Il disco “Salvatore” di Paky, del quale ha prodotto più della metà dei brani, è stato certificato oro a sole due settimane dall’uscita, poco dopo è arrivata la certificazione dell’album di Fabri Fibra “Caos” in cui ha scritto la musica di “Intro (Cielo)” che campiona, niente meno, “Il cielo in una stanza” di Gino Paoli. Letteralmente un momento d’oro per Kermit, al secolo Francesco Siliotto, classe ’79, producer, musicista, beatmaker nato e cresciuto a Udine. A quattordici anni scopre che la sua vera passione è verso il mondo delle apparecchiature elettroniche: tastiere midi, campionatori, synth. Il genere che lo folgora e non abbandona più, è il rap. Nella città natale comincia a lasciare il segno lavorando con rapper locali come i Carnicats e Giuann Shadai, ma la svolta arriva quando si trasferisce a Milano.

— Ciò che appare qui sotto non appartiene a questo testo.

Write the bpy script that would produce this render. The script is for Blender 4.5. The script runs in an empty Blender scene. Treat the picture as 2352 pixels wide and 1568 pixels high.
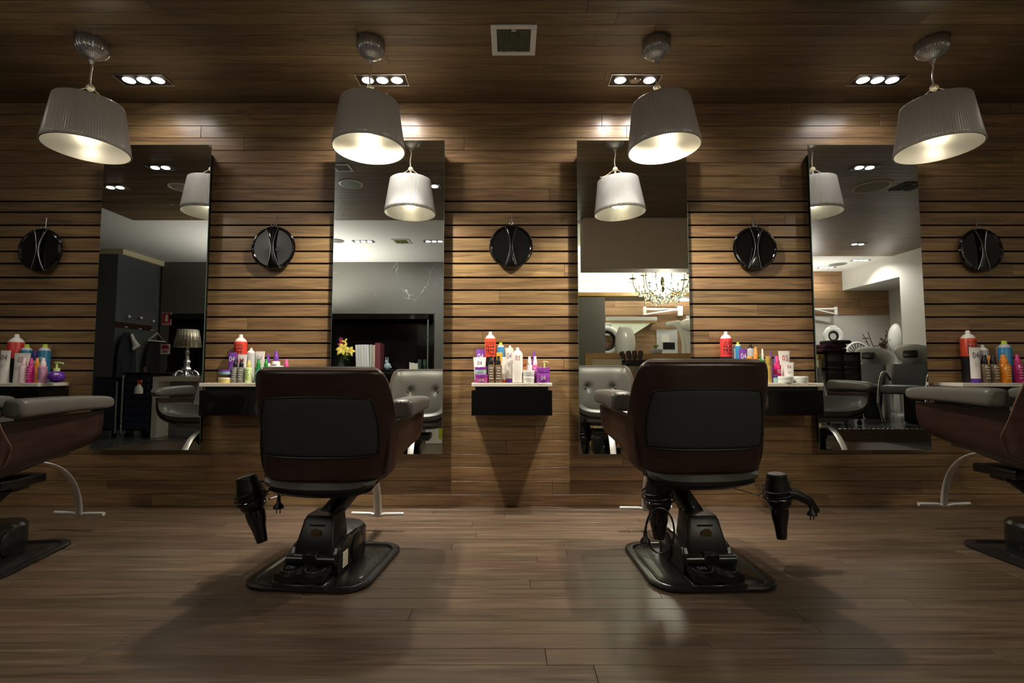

Kermit, il richiamo dell’hip hop arriva subito? 

«Da ragazzino ho ascoltato anche il rock ma abbastanza presto, negli anni ’90, perdo la testa per i dischi rap che arrivavano (a fatica) dall’America, Public Enemy e simili. E in Italia c’erano Articolo 31, Frankie hi-nrg mc, Sangue Misto, Dj Gruff, Assalti Frontali, le jam con le posse ma erano dei circuiti molto di nicchia».

Chi l’avrebbe detto, allora, che il rap in Italia avrebbe fatto i numeri attuali…

«È diventato il nuovo pop, per anni le classifiche erano dominate da Ramazzotti e Pausini, poi il rap è esploso a livello di moda, quando è stato sdoganato nei club e discoteche, è stata una bella spinta».

Ma lei come ha iniziato?

«Figura cardine è stato Stefano Amerio: ho mosso i primi passi come fonico nel suo studio friulano dove ho cominciato a cimentarmi con la registrazione, i mixaggi e parallelamente ho sempre composto. Presto ho voluto il mio piccolo studio dove facevo venire gli amici a registrare e anch’io rappavo».

Quindi diventa una professione già a Udine?

«In parte sì. Quando poi mi trasferisco a Milano, però, si apre un mondo. Comincio in uno spazio condiviso con altri artisti, come Two Fingerz e Mastermind (che già lavorava con Fibra, Marracash, Gué…) dove ho modo di farmi conoscere, a quel punto ho lavorato con Dargen D’Amico, Ensi, Piotta e tutti quelli che passavano di lì».

E con Fabri Fibra com’è andata?

«Ho iniziato a scambiarmi le produzioni con i 2nd Roof che nel nuovo album “Caos” erano i direttori artistici. Nel cassetto tenevo una base strumentale che avevo costruito su un campionamento di Gino Paoli, ma non pensavo che un mostro sacro come lui potesse dare l’autorizzazione all’utilizzo…».

Invece?

«Fibra se ne è innamorato ed è diventato un pezzo di punta del disco. Si è incontrato con Gino Paoli, si sono conosciuti, anche a lui è piaciuto e gli ha dato il permesso».

Quest’estate è in tournée con Paky?

«Un artista su cui ho fatto bene a scommettere. Siamo partiti con il singolo “Rozzi” che è esploso e l’ha consolidato a livello mediatico, all’album abbiamo lavorato per due anni e ora sta andando alla grande, siamo in tour e abbiamo un sacco di date in giro».